Faisant le plein de matériel, ils se mettent en route. Mais le chemin proposé par le gamin est peu praticable et ils avancent lentement. C’est donc sans surprise qu’ils se font surprendre non seulement par la nuit mais aussi pas une averse de fin du monde.
Cartman et Georges montent le camp et tentent de récupérer de l’eau potable pendant que Aaron part explorer les environs. Trou d’terre, quant à lui, préfère s’isoler sous une feuille immense pour observer une chenille énorme construire patiemment son abri.
Aaron découvre une ruine dont le propriétaire parait s’être suicidé il y a des années. L’endroit semble avoir été fouillé mais superficiellement, aussi est-il récompensé de quelques trouvailles dont des pièces mécaniques et une radio quasi neuve ! Peut être Cartman ou Georges seront-ils la remettre en marche ? Après tout, ils ont connu un monde où un objet comme celui-ci était banal !

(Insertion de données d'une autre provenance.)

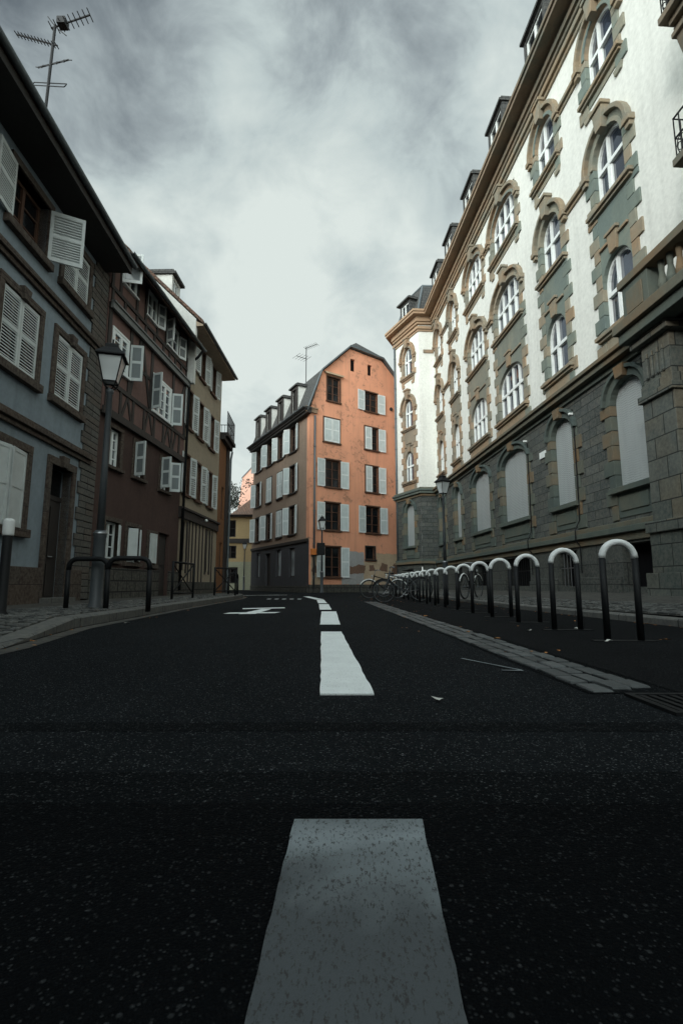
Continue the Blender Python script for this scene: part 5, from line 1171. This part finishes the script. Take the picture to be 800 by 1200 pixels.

Mais autour du feu de camp, alors que la bâche claque sous l’averse, une visite inattendue et pour le moins surprenante vient interrompre les rêveries de Cartman et Georges. Un type vêtu d’un simple bermuda effiloché se présente à eux. Sans un mot. Il est d’une blancheur maladive et son visage disparait sous le crane d’un animal quelconque et une foret de brindilles, d’herbes crevées et de plumes. Il ne dit rien.
Cartman est étonné de voir ce personnage étrange se tenir devant eux. Mais sa stupeur atteint son comble quand il comprend que Georges, lui, ne le voit pas.